— start SUPPLIED INFORMATION —

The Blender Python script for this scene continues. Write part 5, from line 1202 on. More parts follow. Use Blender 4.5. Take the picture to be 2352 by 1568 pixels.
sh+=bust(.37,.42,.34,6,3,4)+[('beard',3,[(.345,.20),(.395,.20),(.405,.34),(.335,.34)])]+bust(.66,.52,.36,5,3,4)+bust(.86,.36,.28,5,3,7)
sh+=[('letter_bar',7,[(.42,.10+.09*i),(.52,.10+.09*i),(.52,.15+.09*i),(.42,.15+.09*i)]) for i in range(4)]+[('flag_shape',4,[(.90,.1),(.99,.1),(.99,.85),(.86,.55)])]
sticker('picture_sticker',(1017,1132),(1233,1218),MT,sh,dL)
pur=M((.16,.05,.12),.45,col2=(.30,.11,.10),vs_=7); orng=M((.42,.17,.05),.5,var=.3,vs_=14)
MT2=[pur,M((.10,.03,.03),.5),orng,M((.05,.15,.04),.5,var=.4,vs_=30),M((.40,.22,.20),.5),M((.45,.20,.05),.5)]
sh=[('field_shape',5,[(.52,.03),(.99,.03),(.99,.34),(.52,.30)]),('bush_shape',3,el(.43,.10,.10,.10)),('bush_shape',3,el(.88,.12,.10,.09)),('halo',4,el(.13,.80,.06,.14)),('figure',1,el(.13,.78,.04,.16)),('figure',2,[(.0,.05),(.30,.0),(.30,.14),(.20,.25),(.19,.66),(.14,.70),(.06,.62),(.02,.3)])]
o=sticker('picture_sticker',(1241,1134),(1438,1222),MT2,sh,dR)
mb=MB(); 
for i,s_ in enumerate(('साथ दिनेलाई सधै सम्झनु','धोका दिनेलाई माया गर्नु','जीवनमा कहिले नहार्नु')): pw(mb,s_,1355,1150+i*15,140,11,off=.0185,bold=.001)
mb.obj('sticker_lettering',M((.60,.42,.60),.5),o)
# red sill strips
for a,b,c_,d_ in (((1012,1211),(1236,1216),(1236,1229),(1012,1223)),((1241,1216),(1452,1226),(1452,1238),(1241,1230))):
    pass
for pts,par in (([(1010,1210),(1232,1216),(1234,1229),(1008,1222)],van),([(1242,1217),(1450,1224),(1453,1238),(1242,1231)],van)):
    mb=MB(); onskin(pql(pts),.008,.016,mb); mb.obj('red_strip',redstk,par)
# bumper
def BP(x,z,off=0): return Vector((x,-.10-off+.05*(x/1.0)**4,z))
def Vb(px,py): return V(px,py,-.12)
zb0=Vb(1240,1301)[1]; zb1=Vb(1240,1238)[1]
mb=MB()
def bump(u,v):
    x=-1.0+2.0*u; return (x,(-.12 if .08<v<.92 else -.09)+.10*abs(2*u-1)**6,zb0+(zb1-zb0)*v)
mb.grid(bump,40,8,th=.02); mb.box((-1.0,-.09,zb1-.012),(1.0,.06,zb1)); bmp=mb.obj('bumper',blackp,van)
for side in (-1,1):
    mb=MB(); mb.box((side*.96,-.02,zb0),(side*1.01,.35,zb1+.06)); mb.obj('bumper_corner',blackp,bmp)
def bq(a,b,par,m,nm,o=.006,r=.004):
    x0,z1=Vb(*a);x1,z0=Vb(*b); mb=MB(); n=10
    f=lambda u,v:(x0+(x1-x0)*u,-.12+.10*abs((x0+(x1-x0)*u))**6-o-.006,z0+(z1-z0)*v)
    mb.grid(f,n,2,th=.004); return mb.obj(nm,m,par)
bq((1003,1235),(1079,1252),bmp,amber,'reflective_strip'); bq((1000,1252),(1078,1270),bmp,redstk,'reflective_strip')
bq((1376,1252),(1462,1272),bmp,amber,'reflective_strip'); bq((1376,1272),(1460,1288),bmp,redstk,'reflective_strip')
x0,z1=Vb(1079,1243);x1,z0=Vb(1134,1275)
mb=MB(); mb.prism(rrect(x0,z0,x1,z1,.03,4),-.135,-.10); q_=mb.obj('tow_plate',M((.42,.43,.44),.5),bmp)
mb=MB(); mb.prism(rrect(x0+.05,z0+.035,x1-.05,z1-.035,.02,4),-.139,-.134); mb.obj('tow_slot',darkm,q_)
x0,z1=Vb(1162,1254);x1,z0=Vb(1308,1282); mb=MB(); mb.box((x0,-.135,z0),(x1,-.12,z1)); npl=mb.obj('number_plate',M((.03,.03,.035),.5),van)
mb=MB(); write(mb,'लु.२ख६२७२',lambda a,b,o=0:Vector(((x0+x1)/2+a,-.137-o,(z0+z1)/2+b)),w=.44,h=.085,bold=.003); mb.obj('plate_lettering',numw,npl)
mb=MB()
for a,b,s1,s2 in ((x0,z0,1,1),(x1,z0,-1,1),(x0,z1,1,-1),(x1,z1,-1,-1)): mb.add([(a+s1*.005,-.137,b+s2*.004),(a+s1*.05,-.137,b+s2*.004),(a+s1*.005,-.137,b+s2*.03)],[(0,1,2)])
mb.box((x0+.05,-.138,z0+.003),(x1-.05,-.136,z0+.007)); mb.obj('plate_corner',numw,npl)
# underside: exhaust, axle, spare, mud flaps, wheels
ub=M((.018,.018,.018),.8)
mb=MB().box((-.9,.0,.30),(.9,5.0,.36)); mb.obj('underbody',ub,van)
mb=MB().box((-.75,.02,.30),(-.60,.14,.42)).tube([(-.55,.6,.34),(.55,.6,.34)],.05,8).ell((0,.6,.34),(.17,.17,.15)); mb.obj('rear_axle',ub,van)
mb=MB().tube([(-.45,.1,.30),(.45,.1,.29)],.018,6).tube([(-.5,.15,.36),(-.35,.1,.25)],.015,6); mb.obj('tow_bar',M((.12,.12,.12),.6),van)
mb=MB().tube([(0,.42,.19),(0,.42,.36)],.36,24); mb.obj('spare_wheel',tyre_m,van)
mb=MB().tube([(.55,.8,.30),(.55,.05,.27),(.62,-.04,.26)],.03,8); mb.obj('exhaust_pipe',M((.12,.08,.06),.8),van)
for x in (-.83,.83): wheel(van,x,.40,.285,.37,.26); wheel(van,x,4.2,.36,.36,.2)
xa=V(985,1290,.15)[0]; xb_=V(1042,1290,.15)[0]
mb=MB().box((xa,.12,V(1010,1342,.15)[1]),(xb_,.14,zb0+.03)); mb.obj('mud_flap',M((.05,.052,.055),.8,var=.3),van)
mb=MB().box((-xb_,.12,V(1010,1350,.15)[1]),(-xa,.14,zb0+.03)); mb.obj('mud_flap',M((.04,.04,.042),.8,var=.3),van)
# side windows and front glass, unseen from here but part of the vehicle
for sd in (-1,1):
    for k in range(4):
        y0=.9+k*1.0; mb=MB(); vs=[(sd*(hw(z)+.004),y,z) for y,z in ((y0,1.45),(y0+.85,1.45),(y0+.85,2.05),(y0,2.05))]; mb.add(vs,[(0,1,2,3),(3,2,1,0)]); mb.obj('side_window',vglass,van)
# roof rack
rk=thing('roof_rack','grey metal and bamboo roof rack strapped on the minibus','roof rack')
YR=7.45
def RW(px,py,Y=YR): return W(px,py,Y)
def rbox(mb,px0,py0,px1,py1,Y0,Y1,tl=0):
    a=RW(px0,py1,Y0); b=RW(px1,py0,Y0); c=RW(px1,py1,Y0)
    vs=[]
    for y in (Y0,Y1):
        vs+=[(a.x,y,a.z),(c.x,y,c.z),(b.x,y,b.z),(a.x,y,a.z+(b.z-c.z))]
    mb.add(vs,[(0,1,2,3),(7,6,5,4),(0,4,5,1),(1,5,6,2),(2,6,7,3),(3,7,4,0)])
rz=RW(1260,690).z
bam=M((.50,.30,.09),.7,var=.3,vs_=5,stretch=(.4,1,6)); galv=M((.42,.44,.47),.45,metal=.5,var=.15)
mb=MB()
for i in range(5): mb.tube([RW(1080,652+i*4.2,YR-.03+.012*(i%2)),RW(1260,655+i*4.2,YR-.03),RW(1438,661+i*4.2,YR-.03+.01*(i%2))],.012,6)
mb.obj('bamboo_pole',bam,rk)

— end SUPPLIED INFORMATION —

EXERCISE DESCRIPTION
Which lines above contain "from"? Show each of them.

COMPLETE RESPONSE
The Blender Python script for this scene continues. Write part 5, from line 1202 on. More parts follow. Use Blender 4.5. Take the picture to be 2352 by 1568 pixels.
# side windows and front glass, unseen from here but part of the vehicle